Rishi Sunak reveals £95 designer sliders in pre-Budget photoshoot

·3-min read
Rishi Sunak reveals £95 designer sliders in pre-Budget photoshoot

Rishi Sunak showed off a luxury pair of £95 sliders in his glossy pre-Budget photoshoot.

The Chancellor released a set of photos ahead of the Budget announcement on Wednesday, that included his customary “pre-game” Twix and can of Sprite lying on his desk with his budget red box.

In one he is wearing a pair of Italian designer Palm Angels sliders over a pair of white socks as he goes through the last minute details with an advisor.

One Twitter user joked: “This government have experienced far more expensive flip flops than that!”

The Chancellor, who admits having a “sugar problem”, and has previously said he was a “total coke addict” – before clarifying that he meant the drink, not the class A drug – was asked on Times Radio whether he had pre-budget superstitions.

And he said: “I have a general pre-game routine, pre-match routine, for when I have to do parliamentary things which is, look, I have a sugar problem so I tend to have a Twix and a can of Sprite, even though my favourite thing is Coke but I save that for afterwards.

“But I have a Twix and a can of Sprite which Lisa who runs my office always make sure is sitting there on my desk in Parliament, so that is my immediate pre-game kind of booster.”

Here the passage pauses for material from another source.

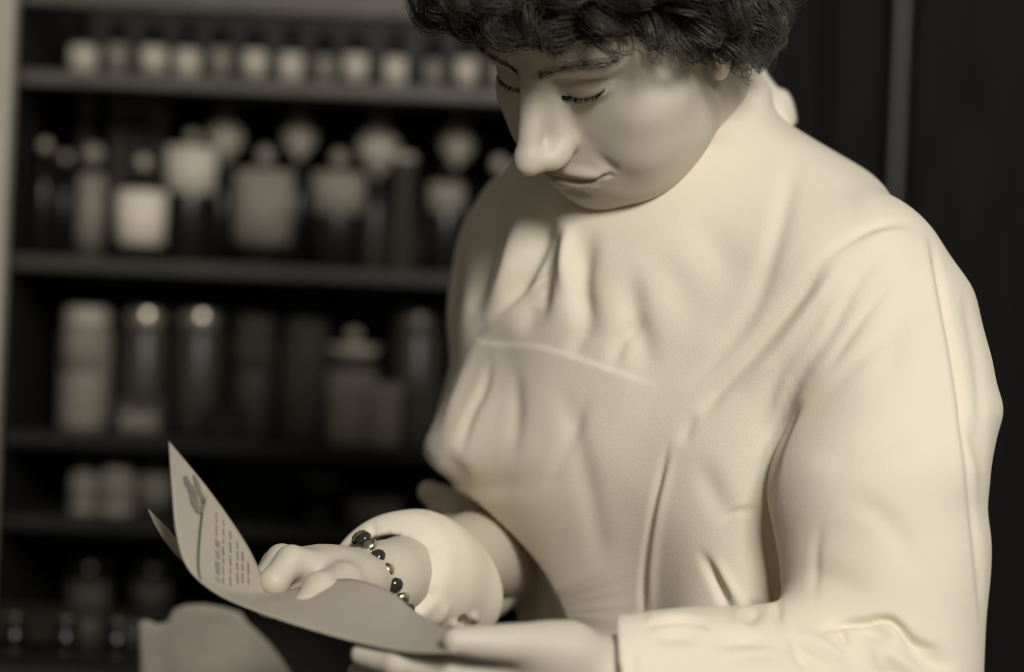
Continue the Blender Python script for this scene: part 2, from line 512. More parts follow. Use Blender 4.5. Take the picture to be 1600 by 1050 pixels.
def head_field(q):
    """q in head centimetres, result in cm"""
    p = q.copy()
    p[:, 0] /= 1.08
    ax = np.abs(p[:, 0]); s = np.stack([ax, p[:, 1], p[:, 2]], 1)     # symmetric
    d = ell(p, (0, -0.8, 5.0), (7.4, 9.3, 7.9))
    d = smin(d, ell(p, (0, 3.7, 4.6), (6.4, 5.4, 4.8)), 1.5)
    d = smin(d, ell(p, (0, 2.7, -1.2), (6.4, 5.9, 7.2)), 1.5)
    d = smin(d, ell(s, (3.2, 2.2, -4.9), (3.1, 4.2, 3.6)), 1.6)
    d = smin(d, ell(s, (4.8, 4.9, -1.5), (1.9, 2.4, 1.8)), 2.0)
    d = smin(d, ell(s, (3.4, 5.5, -4.2), (2.6, 2.7, 2.6)), 1.8)
    d = smin(d, ell(p, (0, 7.1, -7.7), (2.1, 1.6, 1.5)), 1.4)
    d = smin(d, ell(s, (2.3, 4.6, -7.0), (2.7, 3.4, 2.2)), 1.6)
    d = smin(d, cone(p, (0, 4.8, -6.8), (0, -1.0, -7.2), 2.8, 4.4), 1.2)
    d = smin(d, ell(p, (0, 7.2, -5.2), (3.2, 2.2, 2.4)), 1.3)
    d = smin(d, ell(s, (2.6, 7.2, 3.2), (2.6, 1.3, 0.8)), 1.5)
    # eye sockets
    d = smax(d, -ell(s, (2.6, 10.35, 1.6), (1.9, 2.0, 1.2)), 1.0)
    d = smax(d, -ell(s, (1.65, 9.9, 1.5), (0.7, 1.2, 1.1)), 0.7)
    # closed upper lid over the eyeball
    d = smin(d, ell(s, (2.7, 7.05, 1.45), (1.75, 1.42, 1.2)), 0.35)
    # nose
    d = smin(d, cone(p, (0, 8.95, 2.7), (0, 11.45, -1.5), 0.72, 0.78), 0.9)
    d = smin(d, ell(p, (0, 11.65, -2.15), (1.0, 1.15, 0.95)), 0.6)
    d = smin(d, ell(s, (1.05, 10.35, -2.55), (0.74, 1.1, 0.8)), 0.85)
    d = smin(d, cone(s, (0.55, 8.6, 1.4), (0.85, 9.4, -2.0), 0.62, 0.90), 0.9)
    d = smax(d, -ell(s, (0.62, 10.4, -3.95), (0.33, 0.55, 0.5)), 0.25)
    # alar crease and nasolabial fold
    d = smax(d, -cone(s, (2.15, 9.2, -2.2), (2.0, 9.4, -3.2), 0.06, 0.06), 0.6)
    d = smax(d, -cone(s, (2.3, 9.25, -2.9), (3.4, 8.45, -4.4), 0.01, 0.01), 0.75)
    # lips
    d = smin(d, ell(s, (0.7, 8.9, -4.8), (1.8, 0.62, 0.34), roty(0.10)), 0.6)
    d = smin(d, ell(p, (0, 8.85, -5.75), (1.8, 0.75, 0.45)), 0.5)
    d = smax(d, -chain(s, [(0, 9.72, -5.33), (1.1, 9.33, -5.38), (2.2, 8.98, -5.18), (3.1, 8.42, -5.03)], [0.11, 0.11, 0.09, 0.07]), 0.28)
    d = smax(d, -ell(p, (0, 9.6, -6.7), (1.6, 0.7, 0.3)), 0.6)
    # philtrum
    d = smax(d, -cone(p, (0, 10.1, -3.9), (0, 10.0, -4.5), 0.12, 0.12), 0.4)
    # lash line crease
    LL = [(1.15, 8.70, 1.45), (1.45, 8.6, 0.98), (2.6, 8.5, 0.68), (3.9, 8.0, 1.0), (4.5, 7.3, 1.55)]
    d = smax(d, -chain(s, LL, [0.03, 0.07, 0.10, 0.07, 0.03]), 0.2)
    d = smax(d, -chain(s, [(1.5, 8.6, 2.3), (2.8, 8.6, 2.55), (4.2, 7.8, 2.35), (4.9, 7.0, 1.75)], [0.02, 0.04, 0.04, 0.02]), 0.3)
    # ears
    R = rotz(-0.35)
    e = ell(s, (6.8, -0.9, 0.5), (0.55, 1.7, 2.9), R)
    e = smax(e, -ell(s, (7.35, -0.6, 0.8), (0.5, 1.1, 2.0), R), 0.3)
    e = smin(e, ell(s, (6.65, -0.1, -0.1), (0.45, 0.5, 0.6)), 0.3)
    e = smin(e, ell(s, (6.65, -0.4, -2.2), (0.45, 0.8, 0.75)), 0.3)
    d = smin(d, e, 0.3)
    return d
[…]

The Chancellor will neck a can of Sprite and a Twix before he announces his budget on Wednesday (HMRC)
The Chancellor will neck a can of Sprite and a Twix before he announces his budget on Wednesday (HMRC)

Mr Sunak also said his children “have a lot of input generally on the tie selection and I sometimes wear some bracelets that they make”.

The photoshoot also included a picture of him and his dog Nova - who he joked fell asleep as he prepared his speech.

The Chancellor has confirmed he will scrap the UK Government’s year-long public sector pay freeze in his Budget on Wednesday, paving the way for a possible wage increase next year for those such as teachers, nurses, police and armed forces personnel.

But there is no guarantee the increase will be higher than the rising cost of living, meaning workers could still feel worse off.

According to the latest available data from the Office for National Statistics there were 5.68 million public sector workers registered in June.

Mr Sunak has not set out how much wages will be boosted by, with the rises set to be announced next year following recommendations from independent pay review bodies.

The Chancellor will be wary of facing deputy Commons Speaker Dame Eleanor Laing, who oversees Budget proceedings, after criticism of the way announcements have been briefed in advance.

Sir Lindsay Hoyle, the Speaker, went as far to suggest ministers should resign for dishing out details to media organisations ahead of MPs.

The shadow chancellor, Rachel Reeves, urged Mr Sunak to use the Budget to “create a more resilient economy and take the pressure off working people”.

“With costs growing and inflation rising, Labour would ease the burden on households, cutting VAT on domestic energy bills immediately for six months,” the MP said.

“And we would not raise taxes on working people and British businesses, while online giants get away without paying their fair share.”